Today is the birthday of Harriet Beecher Stowe (1811-1896). You might think the creator of America’s seminal 1852 anti-slavery novel Uncle Tom’s Cabin would be irrelevant to the usual themes of this blog, but you’d be WRONG! I am distantly related to this important author — and her novel played an important role in both theatre and film history.
Mere months after its publication, Uncle Tom’s Cabin was first adapted for the stage at the Bowery Theatre. After this, many other pirated editions followed and so-called “Tom Shows” were a staple of American theatre well into the 20th century. While the novel probably did more than any other cultural product to turn the minds of Northerners (and some Southerners) against the “Peculiar Institution” of slavery, almost from the very beginning most of the stage and screen versions were counterproductive to the cause of racial equality by popularizing stereotypes that have only fallen out of favor very recently: “Topsy”, the mischievous little “pickaninny”; the Mammy; and kindly, obedient old Uncle Tom, among others. Blackface minstrelsy** figured heavily into these productions; many employed the sentimental songs of Stephen Foster. Vaudeville stars the Duncan Sisters got a lot a mileage for many years out of portraying Uncle Tom’s Topsy and Little Eva. Vaudeville manager Percy Williams had got his start acting in and producing Tom shows.

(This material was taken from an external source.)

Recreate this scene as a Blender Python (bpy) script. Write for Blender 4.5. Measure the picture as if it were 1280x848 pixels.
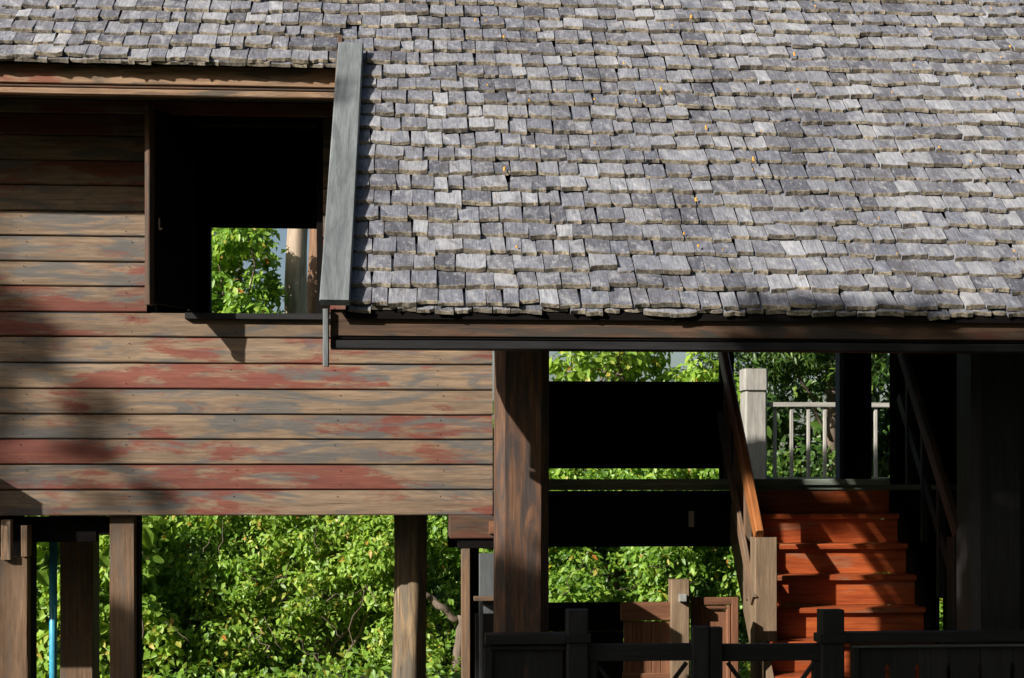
import bpy, math, random
import numpy as np
from mathutils import Matrix, Vector, noise
R = math.radians
for o in list(bpy.data.objects): bpy.data.objects.remove(o)
sc = bpy.context.scene
COL = sc.collection
rnd = random.Random(7)

# ------------------------------------------------------------------ camera, sun, sky, exposure
EYE = 2.2; YC = -9.1; F = 1900.0; PSI = math.atan(129/1900); HOR = 600.0
cd = bpy.data.cameras.new('camera'); cam = bpy.data.objects.new('camera', cd); COL.objects.link(cam)
cam.location = (0, YC, EYE); cam.rotation_euler = (R(90), 0, -PSI)
cd.sensor_width = 36; cd.lens = F/1280*36; cd.shift_y = (HOR-424)/1280
cd.clip_start = 0.05; cd.clip_end = 3000
sc.camera = cam
SUN = Vector((1.40, 1.0, -0.85)).normalized()            # direction the light travels
sd = bpy.data.lights.new('sun', 'SUN'); so = bpy.data.objects.new('sun', sd); COL.objects.link(so)
sd.energy = 5.0; sd.angle = R(0.5); sd.color = (1.0, 0.94, 0.86)
so.rotation_euler = SUN.to_track_quat('-Z', 'Y').to_euler()
w = bpy.data.worlds.new('World'); sc.world = w; w.use_nodes = True
nt = w.node_tree; bg = nt.nodes['Background']
sky = nt.nodes.new('ShaderNodeTexSky'); sky.sky_type = 'NISHITA'; sky.sun_disc = False
tosun = -SUN
sky.sun_elevation = math.asin(tosun.z); sky.sun_rotation = math.atan2(tosun.x, tosun.y)
nt.links.new(sky.outputs[0], bg.inputs[0]); bg.inputs[1].default_value = 0.075
sky.dust_density = 2.5
sc.view_settings.view_transform = 'Standard'; sc.view_settings.look = 'None'
sc.view_settings.exposure = 0.42; sc.view_settings.gamma = 1
sc.render.engine = 'CYCLES'
try: sc.cycles.max_bounces = 6
except Exception: pass

def at(px, py, Y):
    """pixel of the photograph + facade depth -> world X, Z"""
    u = (px-640)/F; v = (HOR-py)/F
    t = (Y-YC)/(math.cos(PSI)-u*math.sin(PSI))
    return t*(math.sin(PSI)+u*math.cos(PSI)), EYE+t*v
def AX(px, Y): return at(px, 600, Y)[0]
def AZ(px, py, Y): return at(px, py, Y)[1]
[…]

The story’s cinematic history dates almost entirely within the silent era. It was first adapted by Edwin S. Porter in 1903. This was followed by two other versions in 1910 (one of them with Florence Turner), two in 1913 (one directed by Sidney Olcott, with Henry Hallam and Anna Q. Nilsson; and another one with Harry A. Pollard, Margarita Fischer and Gertrude Short), one in 1914, one in 1918 (with Marguerite Clark, Sam Hardy, and Frank Losee) and one in 1927 (with James B. Lowe, Margarita Fischer, Arthur Edmund Carewe, Lucien Littlefield, Mona Ray, and Virginia Grey). It also clearly exerted influence on D.W. Griffith’s 1915 The Birth of a Nation, Gone with the Wind, many Shirley Temple films, and countless others. An attempt to produce a new version by MGM in the 1940s was stopped by protests organized by the NAACP.

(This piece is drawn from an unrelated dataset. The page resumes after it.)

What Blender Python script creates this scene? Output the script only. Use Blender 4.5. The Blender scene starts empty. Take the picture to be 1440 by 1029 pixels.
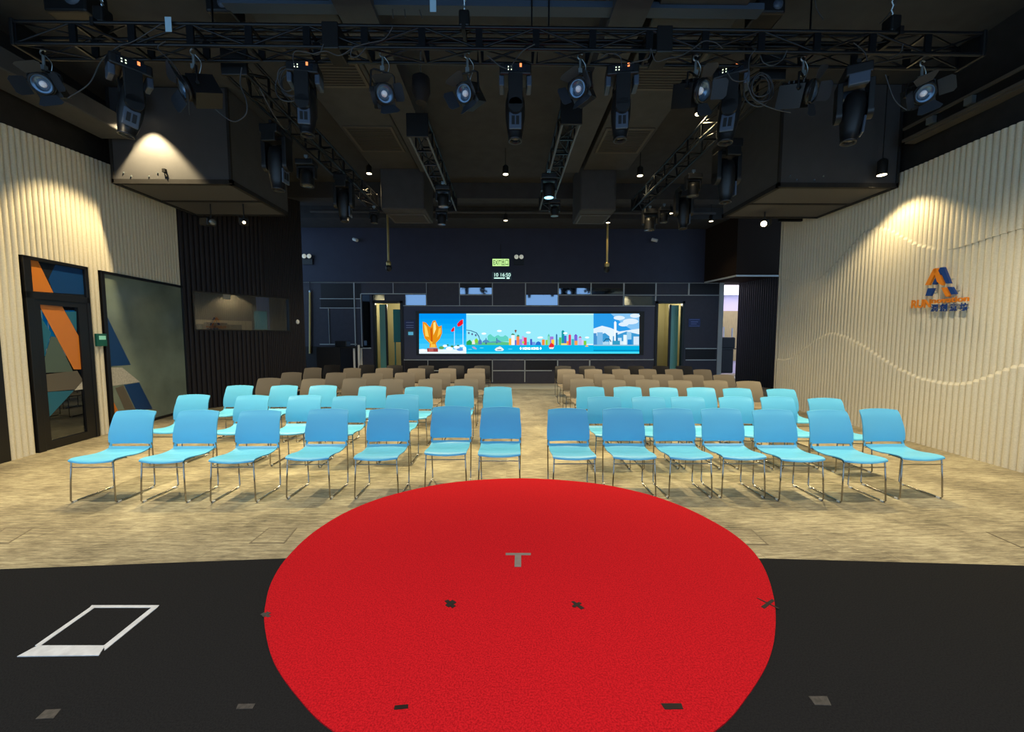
import bpy, math, random
from mathutils import Vector, Matrix
random.seed(7)
C = bpy.context.scene.collection
PI = math.pi

# ------------------------------------------------------------------ measuring helpers (photo pixel -> place)
F = 560.0; CX, CY = 720.0, 514.5; H = 1.7
P = math.atan(40.5 / F); W = math.radians(0.8)
cp, sp, cw, sw = math.cos(P), math.sin(P), math.cos(W), math.sin(W)
RT = Vector((cw, -sw, 0)); FW = Vector((sw * cp, cw * cp, -sp)); UP = Vector((sw * sp, cw * sp, cp))
CAM = Vector((0, 0, H))
def ray(x, y): return RT * ((x - CX) / F) + UP * ((CY - y) / F) + FW
def at(x, y, X=None, Y=None, Z=None):
    d = ray(x, y)
    t = (Z - H) / d.z if Z is not None else (Y / d.y if Y is not None else X / d.x)
    return CAM + d * t

# ------------------------------------------------------------------ materials
def lin(c): return tuple((v / 12.92 if v <= 0.04045 else ((v + 0.055) / 1.055) ** 2.4) for v in (q / 255.0 for q in c))
MATS = {}
def mat(name, rgb=(128, 128, 128), rough=0.5, metal=0.0, emit=None, estr=0.0, noise=None, bump=None, spec=0.5, coat=0.0):
    """rgb sRGB 0-255; noise=(scale, amount, stretch) varies the colour; bump=(scale, strength)"""
    if name in MATS: return MATS[name]
    m = bpy.data.materials.new(name); m.use_nodes = True; nt = m.node_tree
    b = nt.nodes['Principled BSDF']; c = lin(rgb)
    b.inputs['Base Color'].default_value = (*c, 1); b.inputs['Roughness'].default_value = rough
    b.inputs['Metallic'].default_value = metal; b.inputs['Specular IOR Level'].default_value = spec
    b.inputs['Coat Weight'].default_value = coat
    if emit:
        b.inputs['Emission Color'].default_value = (*lin(emit), 1); b.inputs['Emission Strength'].default_value = estr
    if noise or bump:
        tc = nt.nodes.new('ShaderNodeTexCoord')
    if noise:
        mp = nt.nodes.new('ShaderNodeMapping'); mp.inputs['Scale'].default_value = noise[2] if len(noise) > 2 else (1, 1, 1)
        n = nt.nodes.new('ShaderNodeTexNoise'); n.inputs['Scale'].default_value = noise[0]; n.inputs['Detail'].default_value = 5
        r = nt.nodes.new('ShaderNodeValToRGB'); a = noise[1]
        r.color_ramp.elements[0].position = 0.3; r.color_ramp.elements[1].position = 0.7
        r.color_ramp.elements[0].color = (*[v * (1 - a) for v in c], 1)
        r.color_ramp.elements[1].color = (*[min(1, v * (1 + a)) for v in c], 1)
        nt.links.new(tc.outputs['Object'], mp.inputs['Vector']); nt.links.new(mp.outputs['Vector'], n.inputs['Vector'])
        nt.links.new(n.outputs['Fac'], r.inputs['Fac']); nt.links.new(r.outputs['Color'], b.inputs['Base Color'])
    if bump:
        n2 = nt.nodes.new('ShaderNodeTexNoise'); n2.inputs['Scale'].default_value = bump[0]; n2.inputs['Detail'].default_value = 3
        bp = nt.nodes.new('ShaderNodeBump'); bp.inputs['Strength'].default_value = bump[1]; bp.inputs['Distance'].default_value = 0.01
        nt.links.new(tc.outputs['Object'], n2.inputs['Vector']); nt.links.new(n2.outputs['Fac'], bp.inputs['Height'])
        nt.links.new(bp.outputs['Normal'], b.inputs['Normal'])
    MATS[name] = m; return m

def glass_mat(name, tint, fac, rough=0.0, gloss=(0.9, 0.95, 1.0)):
    """thin pane: tinted see-through mixed with a mirror coat"""
    m = bpy.data.materials.new(name); m.use_nodes = True; nt = m.node_tree; nt.nodes.clear()
    o = nt.nodes.new('ShaderNodeOutputMaterial'); mx = nt.nodes.new('ShaderNodeMixShader')
    t = nt.nodes.new('ShaderNodeBsdfTransparent'); g = nt.nodes.new('ShaderNodeBsdfGlossy')
    t.inputs['Color'].default_value = (*tint, 1); g.inputs['Roughness'].default_value = rough; g.inputs['Color'].default_value = (*gloss, 1)
    mx.inputs['Fac'].default_value = fac
    nt.links.new(t.outputs[0], mx.inputs[1]); nt.links.new(g.outputs[0], mx.inputs[2]); nt.links.new(mx.outputs[0], o.inputs['Surface'])
    MATS[name] = m; return m

def floor_mat():
    m = bpy.data.materials.new('plank_floor'); m.use_nodes = True; nt = m.node_tree; b = nt.nodes['Principled BSDF']; L = nt.links
    tc = nt.nodes.new('ShaderNodeTexCoord')
    br = nt.nodes.new('ShaderNodeTexBrick'); br.offset = 0.37
    br.inputs['Color1'].default_value = (0.42, 0.42, 0.42, 1); br.inputs['Color2'].default_value = (0.62, 0.62, 0.62, 1)
    br.inputs['Mortar'].default_value = (0.36, 0.36, 0.36, 1); br.inputs['Scale'].default_value = 1.0
    br.inputs['Mortar Size'].default_value = 0.004; br.inputs['Brick Width'].default_value = 1.0; br.inputs['Row Height'].default_value = 0.25
    L.new(tc.outputs['Object'], br.inputs['Vector'])
    mp = nt.nodes.new('ShaderNodeMapping'); mp.inputs['Scale'].default_value = (2.2, 14, 1)
    n1 = nt.nodes.new('ShaderNodeTexNoise'); n1.inputs['Scale'].default_value = 2.6; n1.inputs['Detail'].default_value = 8; n1.inputs['Roughness'].default_value = 0.75
    n2 = nt.nodes.new('ShaderNodeTexNoise'); n2.inputs['Scale'].default_value = 1.6; n2.inputs['Detail'].default_value = 5
    L.new(tc.outputs['Object'], mp.inputs['Vector']); L.new(mp.outputs['Vector'], n1.inputs['Vector']); L.new(tc.outputs['Object'], n2.inputs['Vector'])
    a1 = nt.nodes.new('ShaderNodeMath'); a1.operation = 'MULTIPLY'; a1.inputs[1].default_value = 0.62; L.new(n1.outputs['Fac'], a1.inputs[0])
    a2 = nt.nodes.new('ShaderNodeMath'); a2.operation = 'MULTIPLY_ADD'; a2.inputs[1].default_value = 0.28; L.new(n2.outputs['Fac'], a2.inputs[0]); L.new(a1.outputs[0], a2.inputs[2])
    a3 = nt.nodes.new('ShaderNodeMath'); a3.operation = 'MULTIPLY_ADD'; a3.inputs[1].default_value = 0.22; L.new(br.outputs['Color'], a3.inputs[0]); L.new(a2.outputs[0], a3.inputs[2])
    r = nt.nodes.new('ShaderNodeValToRGB'); e = r.color_ramp.elements
    e[0].position = 0.42; e[0].color = (*lin((78, 73, 61)), 1); e[1].position = 0.68; e[1].color = (*lin((190, 181, 153)), 1)
    k = e.new(0.55); k.color = (*lin((142, 133, 111)), 1)
    L.new(a3.outputs[0], r.inputs['Fac']); L.new(r.outputs['Color'], b.inputs['Base Color'])
    b.inputs['Roughness'].default_value = 0.55; b.inputs['Specular IOR Level'].default_value = 0.25
    bp = nt.nodes.new('ShaderNodeBump'); bp.inputs['Strength'].default_value = 0.12; L.new(n1.outputs['Fac'], bp.inputs['Height']); L.new(bp.outputs['Normal'], b.inputs['Normal'])
    return m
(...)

A much smoothed-out, rehabilitated version was finally produced for television in 1987 more in the mold of Roots, starring Avery Brooks, Phylicia Rashad, Paula Kelly, Samuel L. Jackson, Kate Burton, and Bruce Dern. This more type of more nuanced, sensitive interpretation has been the preferred approach for what, after all, started out as anti-slavery novel. My friends at Metropolitan Playhouse produced a version last season; see my review here.

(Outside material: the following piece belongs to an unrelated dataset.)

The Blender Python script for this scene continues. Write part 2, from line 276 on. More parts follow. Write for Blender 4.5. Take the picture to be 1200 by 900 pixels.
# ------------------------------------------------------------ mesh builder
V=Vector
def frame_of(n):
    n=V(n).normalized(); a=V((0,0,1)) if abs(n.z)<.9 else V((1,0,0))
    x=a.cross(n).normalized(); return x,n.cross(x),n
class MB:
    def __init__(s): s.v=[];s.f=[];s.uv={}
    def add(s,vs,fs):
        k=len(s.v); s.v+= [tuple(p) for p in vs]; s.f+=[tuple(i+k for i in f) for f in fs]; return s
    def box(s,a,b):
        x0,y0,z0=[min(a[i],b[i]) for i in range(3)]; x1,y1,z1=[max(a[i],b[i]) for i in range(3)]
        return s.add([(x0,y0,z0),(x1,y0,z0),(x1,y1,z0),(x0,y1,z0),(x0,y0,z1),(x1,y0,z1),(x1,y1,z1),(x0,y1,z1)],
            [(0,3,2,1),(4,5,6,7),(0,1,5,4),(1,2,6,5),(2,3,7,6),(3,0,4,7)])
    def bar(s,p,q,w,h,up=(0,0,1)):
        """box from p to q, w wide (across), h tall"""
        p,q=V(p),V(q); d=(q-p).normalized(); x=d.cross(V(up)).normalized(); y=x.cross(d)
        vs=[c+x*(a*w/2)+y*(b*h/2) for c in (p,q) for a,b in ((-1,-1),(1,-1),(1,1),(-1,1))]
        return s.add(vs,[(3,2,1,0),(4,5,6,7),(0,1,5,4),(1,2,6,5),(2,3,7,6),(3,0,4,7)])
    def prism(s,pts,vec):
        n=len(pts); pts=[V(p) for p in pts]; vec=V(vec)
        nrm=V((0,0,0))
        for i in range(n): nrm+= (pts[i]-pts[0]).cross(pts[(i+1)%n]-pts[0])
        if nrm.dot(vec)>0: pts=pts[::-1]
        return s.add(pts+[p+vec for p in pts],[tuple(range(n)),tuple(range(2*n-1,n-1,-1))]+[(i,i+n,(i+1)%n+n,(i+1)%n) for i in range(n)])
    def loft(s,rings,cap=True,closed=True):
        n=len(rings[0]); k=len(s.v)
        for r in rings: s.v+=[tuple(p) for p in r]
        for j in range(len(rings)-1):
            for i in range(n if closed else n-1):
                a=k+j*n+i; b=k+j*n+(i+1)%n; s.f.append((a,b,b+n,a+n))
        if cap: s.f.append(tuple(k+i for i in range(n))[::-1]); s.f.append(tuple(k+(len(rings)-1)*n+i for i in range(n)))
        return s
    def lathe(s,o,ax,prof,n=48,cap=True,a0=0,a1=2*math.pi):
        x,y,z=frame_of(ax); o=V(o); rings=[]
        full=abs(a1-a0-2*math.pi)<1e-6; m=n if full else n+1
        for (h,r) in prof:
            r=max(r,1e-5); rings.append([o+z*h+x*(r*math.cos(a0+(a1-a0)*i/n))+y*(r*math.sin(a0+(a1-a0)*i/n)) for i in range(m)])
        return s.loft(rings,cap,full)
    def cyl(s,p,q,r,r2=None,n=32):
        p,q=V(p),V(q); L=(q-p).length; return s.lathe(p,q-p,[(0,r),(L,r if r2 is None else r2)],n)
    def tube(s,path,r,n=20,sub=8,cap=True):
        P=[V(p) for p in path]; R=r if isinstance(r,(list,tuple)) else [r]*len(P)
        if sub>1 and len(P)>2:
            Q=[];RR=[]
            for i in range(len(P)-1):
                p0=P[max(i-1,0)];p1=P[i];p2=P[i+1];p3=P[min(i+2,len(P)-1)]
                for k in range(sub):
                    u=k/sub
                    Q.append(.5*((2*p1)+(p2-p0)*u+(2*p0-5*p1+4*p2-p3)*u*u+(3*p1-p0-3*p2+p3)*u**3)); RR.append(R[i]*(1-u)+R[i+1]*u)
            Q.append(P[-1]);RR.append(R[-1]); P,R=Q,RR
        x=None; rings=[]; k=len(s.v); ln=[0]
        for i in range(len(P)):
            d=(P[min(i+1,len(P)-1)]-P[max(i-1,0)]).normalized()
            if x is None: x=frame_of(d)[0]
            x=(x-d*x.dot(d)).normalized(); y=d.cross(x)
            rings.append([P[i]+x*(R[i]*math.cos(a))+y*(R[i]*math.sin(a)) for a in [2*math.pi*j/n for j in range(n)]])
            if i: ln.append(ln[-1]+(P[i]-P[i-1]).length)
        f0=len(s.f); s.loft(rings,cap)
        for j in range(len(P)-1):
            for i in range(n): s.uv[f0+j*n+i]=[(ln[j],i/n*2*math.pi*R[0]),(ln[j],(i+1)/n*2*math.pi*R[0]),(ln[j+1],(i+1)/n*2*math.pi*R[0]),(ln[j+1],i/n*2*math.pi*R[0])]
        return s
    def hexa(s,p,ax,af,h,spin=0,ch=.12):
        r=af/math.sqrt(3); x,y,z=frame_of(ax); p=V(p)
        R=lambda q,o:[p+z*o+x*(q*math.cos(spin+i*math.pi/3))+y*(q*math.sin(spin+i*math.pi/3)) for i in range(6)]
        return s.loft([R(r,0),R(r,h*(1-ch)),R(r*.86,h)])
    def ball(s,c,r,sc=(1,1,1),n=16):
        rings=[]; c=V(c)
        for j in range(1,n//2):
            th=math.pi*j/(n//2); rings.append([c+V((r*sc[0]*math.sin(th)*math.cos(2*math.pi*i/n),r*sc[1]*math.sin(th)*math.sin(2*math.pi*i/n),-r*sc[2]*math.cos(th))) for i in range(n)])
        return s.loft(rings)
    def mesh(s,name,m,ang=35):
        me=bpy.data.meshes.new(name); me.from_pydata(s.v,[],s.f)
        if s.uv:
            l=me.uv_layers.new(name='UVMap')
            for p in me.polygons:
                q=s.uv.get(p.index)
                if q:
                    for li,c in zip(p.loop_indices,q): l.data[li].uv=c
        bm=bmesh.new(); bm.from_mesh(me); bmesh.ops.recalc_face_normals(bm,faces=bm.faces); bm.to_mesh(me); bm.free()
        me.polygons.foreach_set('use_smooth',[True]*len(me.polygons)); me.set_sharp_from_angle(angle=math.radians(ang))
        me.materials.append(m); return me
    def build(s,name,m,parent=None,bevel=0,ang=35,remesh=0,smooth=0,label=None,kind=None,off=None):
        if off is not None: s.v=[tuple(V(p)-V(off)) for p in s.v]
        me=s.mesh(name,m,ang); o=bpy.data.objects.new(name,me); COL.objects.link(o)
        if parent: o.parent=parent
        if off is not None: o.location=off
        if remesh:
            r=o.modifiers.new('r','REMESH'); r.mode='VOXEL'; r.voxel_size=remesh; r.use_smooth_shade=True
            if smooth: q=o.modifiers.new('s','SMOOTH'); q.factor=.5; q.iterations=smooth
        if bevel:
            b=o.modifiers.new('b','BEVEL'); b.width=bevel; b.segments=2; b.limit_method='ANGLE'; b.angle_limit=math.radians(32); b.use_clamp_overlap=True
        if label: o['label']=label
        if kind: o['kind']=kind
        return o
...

**Obligatory Disclaimer: It is the official position of this blog that Caucasians-in-Blackface is NEVER okay. It was bad then, and it’s bad now. We occasionally show images depicting the practice, or refer to it in our writing, because it is necessary to tell the story of American show business, which like the history of humanity, is a mix of good and bad.